Rows from a 3D scene dataset:
◇ ◇ ◇ ◇ ◇

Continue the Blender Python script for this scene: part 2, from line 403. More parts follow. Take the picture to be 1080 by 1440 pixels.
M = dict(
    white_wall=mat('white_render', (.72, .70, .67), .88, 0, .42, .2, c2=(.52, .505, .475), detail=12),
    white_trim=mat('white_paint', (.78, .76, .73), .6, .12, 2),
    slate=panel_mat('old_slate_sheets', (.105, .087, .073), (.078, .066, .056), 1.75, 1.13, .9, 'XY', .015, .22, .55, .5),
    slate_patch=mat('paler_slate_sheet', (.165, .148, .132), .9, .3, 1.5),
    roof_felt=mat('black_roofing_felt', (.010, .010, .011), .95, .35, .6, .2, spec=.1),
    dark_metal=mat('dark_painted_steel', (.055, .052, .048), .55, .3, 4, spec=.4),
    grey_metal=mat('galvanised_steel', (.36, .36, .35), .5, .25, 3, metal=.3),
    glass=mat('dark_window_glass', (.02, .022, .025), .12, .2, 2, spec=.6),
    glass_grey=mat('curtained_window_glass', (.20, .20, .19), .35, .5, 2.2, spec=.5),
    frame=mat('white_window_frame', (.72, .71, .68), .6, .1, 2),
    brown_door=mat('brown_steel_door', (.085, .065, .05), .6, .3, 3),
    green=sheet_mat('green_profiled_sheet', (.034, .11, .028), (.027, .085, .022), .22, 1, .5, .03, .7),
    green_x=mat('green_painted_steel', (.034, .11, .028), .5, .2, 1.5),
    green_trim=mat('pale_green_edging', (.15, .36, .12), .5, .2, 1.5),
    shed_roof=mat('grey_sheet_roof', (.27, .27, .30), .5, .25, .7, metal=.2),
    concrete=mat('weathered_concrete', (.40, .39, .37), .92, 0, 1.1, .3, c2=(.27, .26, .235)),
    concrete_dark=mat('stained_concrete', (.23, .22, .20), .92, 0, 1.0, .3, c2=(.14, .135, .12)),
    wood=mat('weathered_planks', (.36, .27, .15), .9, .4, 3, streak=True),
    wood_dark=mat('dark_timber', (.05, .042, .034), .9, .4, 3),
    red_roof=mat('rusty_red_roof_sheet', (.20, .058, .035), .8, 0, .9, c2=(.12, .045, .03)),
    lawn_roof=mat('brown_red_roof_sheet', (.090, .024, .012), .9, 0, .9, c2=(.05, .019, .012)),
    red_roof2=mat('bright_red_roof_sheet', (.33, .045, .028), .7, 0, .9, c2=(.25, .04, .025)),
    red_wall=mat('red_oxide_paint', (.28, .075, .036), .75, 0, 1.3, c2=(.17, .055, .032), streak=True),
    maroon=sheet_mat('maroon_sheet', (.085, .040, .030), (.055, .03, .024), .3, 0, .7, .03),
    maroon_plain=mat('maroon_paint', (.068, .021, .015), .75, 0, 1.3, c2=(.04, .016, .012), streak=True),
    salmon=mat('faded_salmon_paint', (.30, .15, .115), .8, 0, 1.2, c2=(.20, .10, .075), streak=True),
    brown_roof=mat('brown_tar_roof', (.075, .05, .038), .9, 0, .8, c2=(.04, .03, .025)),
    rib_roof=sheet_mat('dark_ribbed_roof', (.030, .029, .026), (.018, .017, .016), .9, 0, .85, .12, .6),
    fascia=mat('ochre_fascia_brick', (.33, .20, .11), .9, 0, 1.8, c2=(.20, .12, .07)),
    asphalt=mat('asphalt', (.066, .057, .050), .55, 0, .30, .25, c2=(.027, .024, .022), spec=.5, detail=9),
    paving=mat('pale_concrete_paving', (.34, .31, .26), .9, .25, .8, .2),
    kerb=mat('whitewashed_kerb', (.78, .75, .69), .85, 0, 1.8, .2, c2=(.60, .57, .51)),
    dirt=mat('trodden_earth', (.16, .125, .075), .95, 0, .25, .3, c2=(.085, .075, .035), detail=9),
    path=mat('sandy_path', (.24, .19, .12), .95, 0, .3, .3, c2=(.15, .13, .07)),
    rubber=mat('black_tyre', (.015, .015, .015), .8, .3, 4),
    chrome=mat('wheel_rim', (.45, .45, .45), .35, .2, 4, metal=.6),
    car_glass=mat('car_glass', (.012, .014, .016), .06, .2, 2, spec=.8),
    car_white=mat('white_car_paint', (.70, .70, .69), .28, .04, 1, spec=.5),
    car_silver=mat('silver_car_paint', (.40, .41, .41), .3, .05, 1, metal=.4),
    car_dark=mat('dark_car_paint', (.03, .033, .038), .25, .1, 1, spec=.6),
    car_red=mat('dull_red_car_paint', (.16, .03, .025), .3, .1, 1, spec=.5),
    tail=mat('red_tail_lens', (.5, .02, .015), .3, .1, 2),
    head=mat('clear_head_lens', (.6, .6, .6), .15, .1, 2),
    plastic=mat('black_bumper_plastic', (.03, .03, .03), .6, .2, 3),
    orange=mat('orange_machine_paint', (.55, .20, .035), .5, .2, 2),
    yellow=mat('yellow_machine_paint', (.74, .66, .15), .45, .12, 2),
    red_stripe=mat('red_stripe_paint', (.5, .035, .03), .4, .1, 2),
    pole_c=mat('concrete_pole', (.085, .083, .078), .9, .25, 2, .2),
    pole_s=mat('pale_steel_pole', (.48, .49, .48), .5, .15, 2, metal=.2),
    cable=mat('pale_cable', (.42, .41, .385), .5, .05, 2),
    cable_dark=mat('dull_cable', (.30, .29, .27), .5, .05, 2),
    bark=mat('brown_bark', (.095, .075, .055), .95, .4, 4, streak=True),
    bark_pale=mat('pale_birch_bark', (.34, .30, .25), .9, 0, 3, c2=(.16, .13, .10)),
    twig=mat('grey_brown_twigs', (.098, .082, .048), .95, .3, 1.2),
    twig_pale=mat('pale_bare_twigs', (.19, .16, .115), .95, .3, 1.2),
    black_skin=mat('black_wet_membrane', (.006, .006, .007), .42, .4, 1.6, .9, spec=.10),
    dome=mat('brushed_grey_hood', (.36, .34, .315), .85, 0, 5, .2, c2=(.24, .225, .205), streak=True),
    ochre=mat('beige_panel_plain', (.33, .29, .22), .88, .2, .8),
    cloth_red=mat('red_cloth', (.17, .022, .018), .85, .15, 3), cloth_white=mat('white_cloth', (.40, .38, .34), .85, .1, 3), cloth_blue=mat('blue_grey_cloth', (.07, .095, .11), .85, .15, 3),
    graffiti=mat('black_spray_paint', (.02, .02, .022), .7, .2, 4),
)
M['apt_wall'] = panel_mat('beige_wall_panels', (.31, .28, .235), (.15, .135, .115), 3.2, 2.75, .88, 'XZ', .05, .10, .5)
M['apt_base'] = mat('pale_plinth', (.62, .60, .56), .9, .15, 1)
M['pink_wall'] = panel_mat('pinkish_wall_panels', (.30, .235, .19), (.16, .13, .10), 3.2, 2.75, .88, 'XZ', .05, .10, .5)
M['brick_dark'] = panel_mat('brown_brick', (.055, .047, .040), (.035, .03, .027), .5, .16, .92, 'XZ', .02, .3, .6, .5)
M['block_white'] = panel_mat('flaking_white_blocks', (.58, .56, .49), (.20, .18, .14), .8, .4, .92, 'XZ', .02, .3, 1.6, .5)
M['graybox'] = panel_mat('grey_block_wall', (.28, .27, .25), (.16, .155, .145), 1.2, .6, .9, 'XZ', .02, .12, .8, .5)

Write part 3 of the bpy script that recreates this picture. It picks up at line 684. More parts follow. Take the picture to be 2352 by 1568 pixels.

◇ ◇ ◇ ◇ ◇

* REQUIRED WORK *
Repeat the records above exactly as they appear.

* TASK OUTPUT *
Continue the Blender Python script for this scene: part 2, from line 403. More parts follow. Take the picture to be 1080 by 1440 pixels.
M = dict(
    white_wall=mat('white_render', (.72, .70, .67), .88, 0, .42, .2, c2=(.52, .505, .475), detail=12),
    white_trim=mat('white_paint', (.78, .76, .73), .6, .12, 2),
    slate=panel_mat('old_slate_sheets', (.105, .087, .073), (.078, .066, .056), 1.75, 1.13, .9, 'XY', .015, .22, .55, .5),
    slate_patch=mat('paler_slate_sheet', (.165, .148, .132), .9, .3, 1.5),
    roof_felt=mat('black_roofing_felt', (.010, .010, .011), .95, .35, .6, .2, spec=.1),
    dark_metal=mat('dark_painted_steel', (.055, .052, .048), .55, .3, 4, spec=.4),
    grey_metal=mat('galvanised_steel', (.36, .36, .35), .5, .25, 3, metal=.3),
    glass=mat('dark_window_glass', (.02, .022, .025), .12, .2, 2, spec=.6),
    glass_grey=mat('curtained_window_glass', (.20, .20, .19), .35, .5, 2.2, spec=.5),
    frame=mat('white_window_frame', (.72, .71, .68), .6, .1, 2),
    brown_door=mat('brown_steel_door', (.085, .065, .05), .6, .3, 3),
    green=sheet_mat('green_profiled_sheet', (.034, .11, .028), (.027, .085, .022), .22, 1, .5, .03, .7),
    green_x=mat('green_painted_steel', (.034, .11, .028), .5, .2, 1.5),
    green_trim=mat('pale_green_edging', (.15, .36, .12), .5, .2, 1.5),
    shed_roof=mat('grey_sheet_roof', (.27, .27, .30), .5, .25, .7, metal=.2),
    concrete=mat('weathered_concrete', (.40, .39, .37), .92, 0, 1.1, .3, c2=(.27, .26, .235)),
    concrete_dark=mat('stained_concrete', (.23, .22, .20), .92, 0, 1.0, .3, c2=(.14, .135, .12)),
    wood=mat('weathered_planks', (.36, .27, .15), .9, .4, 3, streak=True),
    wood_dark=mat('dark_timber', (.05, .042, .034), .9, .4, 3),
    red_roof=mat('rusty_red_roof_sheet', (.20, .058, .035), .8, 0, .9, c2=(.12, .045, .03)),
    lawn_roof=mat('brown_red_roof_sheet', (.090, .024, .012), .9, 0, .9, c2=(.05, .019, .012)),
    red_roof2=mat('bright_red_roof_sheet', (.33, .045, .028), .7, 0, .9, c2=(.25, .04, .025)),
    red_wall=mat('red_oxide_paint', (.28, .075, .036), .75, 0, 1.3, c2=(.17, .055, .032), streak=True),
    maroon=sheet_mat('maroon_sheet', (.085, .040, .030), (.055, .03, .024), .3, 0, .7, .03),
    maroon_plain=mat('maroon_paint', (.068, .021, .015), .75, 0, 1.3, c2=(.04, .016, .012), streak=True),
    salmon=mat('faded_salmon_paint', (.30, .15, .115), .8, 0, 1.2, c2=(.20, .10, .075), streak=True),
    brown_roof=mat('brown_tar_roof', (.075, .05, .038), .9, 0, .8, c2=(.04, .03, .025)),
    rib_roof=sheet_mat('dark_ribbed_roof', (.030, .029, .026), (.018, .017, .016), .9, 0, .85, .12, .6),
    fascia=mat('ochre_fascia_brick', (.33, .20, .11), .9, 0, 1.8, c2=(.20, .12, .07)),
    asphalt=mat('asphalt', (.066, .057, .050), .55, 0, .30, .25, c2=(.027, .024, .022), spec=.5, detail=9),
    paving=mat('pale_concrete_paving', (.34, .31, .26), .9, .25, .8, .2),
    kerb=mat('whitewashed_kerb', (.78, .75, .69), .85, 0, 1.8, .2, c2=(.60, .57, .51)),
    dirt=mat('trodden_earth', (.16, .125, .075), .95, 0, .25, .3, c2=(.085, .075, .035), detail=9),
    path=mat('sandy_path', (.24, .19, .12), .95, 0, .3, .3, c2=(.15, .13, .07)),
    rubber=mat('black_tyre', (.015, .015, .015), .8, .3, 4),
    chrome=mat('wheel_rim', (.45, .45, .45), .35, .2, 4, metal=.6),
    car_glass=mat('car_glass', (.012, .014, .016), .06, .2, 2, spec=.8),
    car_white=mat('white_car_paint', (.70, .70, .69), .28, .04, 1, spec=.5),
    car_silver=mat('silver_car_paint', (.40, .41, .41), .3, .05, 1, metal=.4),
    car_dark=mat('dark_car_paint', (.03, .033, .038), .25, .1, 1, spec=.6),
    car_red=mat('dull_red_car_paint', (.16, .03, .025), .3, .1, 1, spec=.5),
    tail=mat('red_tail_lens', (.5, .02, .015), .3, .1, 2),
    head=mat('clear_head_lens', (.6, .6, .6), .15, .1, 2),
    plastic=mat('black_bumper_plastic', (.03, .03, .03), .6, .2, 3),
    orange=mat('orange_machine_paint', (.55, .20, .035), .5, .2, 2),
    yellow=mat('yellow_machine_paint', (.74, .66, .15), .45, .12, 2),
    red_stripe=mat('red_stripe_paint', (.5, .035, .03), .4, .1, 2),
    pole_c=mat('concrete_pole', (.085, .083, .078), .9, .25, 2, .2),
    pole_s=mat('pale_steel_pole', (.48, .49, .48), .5, .15, 2, metal=.2),
    cable=mat('pale_cable', (.42, .41, .385), .5, .05, 2),
    cable_dark=mat('dull_cable', (.30, .29, .27), .5, .05, 2),
    bark=mat('brown_bark', (.095, .075, .055), .95, .4, 4, streak=True),
    bark_pale=mat('pale_birch_bark', (.34, .30, .25), .9, 0, 3, c2=(.16, .13, .10)),
    twig=mat('grey_brown_twigs', (.098, .082, .048), .95, .3, 1.2),
    twig_pale=mat('pale_bare_twigs', (.19, .16, .115), .95, .3, 1.2),
    black_skin=mat('black_wet_membrane', (.006, .006, .007), .42, .4, 1.6, .9, spec=.10),
    dome=mat('brushed_grey_hood', (.36, .34, .315), .85, 0, 5, .2, c2=(.24, .225, .205), streak=True),
    ochre=mat('beige_panel_plain', (.33, .29, .22), .88, .2, .8),
    cloth_red=mat('red_cloth', (.17, .022, .018), .85, .15, 3), cloth_white=mat('white_cloth', (.40, .38, .34), .85, .1, 3), cloth_blue=mat('blue_grey_cloth', (.07, .095, .11), .85, .15, 3),
    graffiti=mat('black_spray_paint', (.02, .02, .022), .7, .2, 4),
)
M['apt_wall'] = panel_mat('beige_wall_panels', (.31, .28, .235), (.15, .135, .115), 3.2, 2.75, .88, 'XZ', .05, .10, .5)
M['apt_base'] = mat('pale_plinth', (.62, .60, .56), .9, .15, 1)
M['pink_wall'] = panel_mat('pinkish_wall_panels', (.30, .235, .19), (.16, .13, .10), 3.2, 2.75, .88, 'XZ', .05, .10, .5)
M['brick_dark'] = panel_mat('brown_brick', (.055, .047, .040), (.035, .03, .027), .5, .16, .92, 'XZ', .02, .3, .6, .5)
M['block_white'] = panel_mat('flaking_white_blocks', (.58, .56, .49), (.20, .18, .14), .8, .4, .92, 'XZ', .02, .3, 1.6, .5)
M['graybox'] = panel_mat('grey_block_wall', (.28, .27, .25), (.16, .155, .145), 1.2, .6, .9, 'XZ', .02, .12, .8, .5)

Write part 3 of the bpy script that recreates this picture. It picks up at line 684. More parts follow. Take the picture to be 2352 by 1568 pixels.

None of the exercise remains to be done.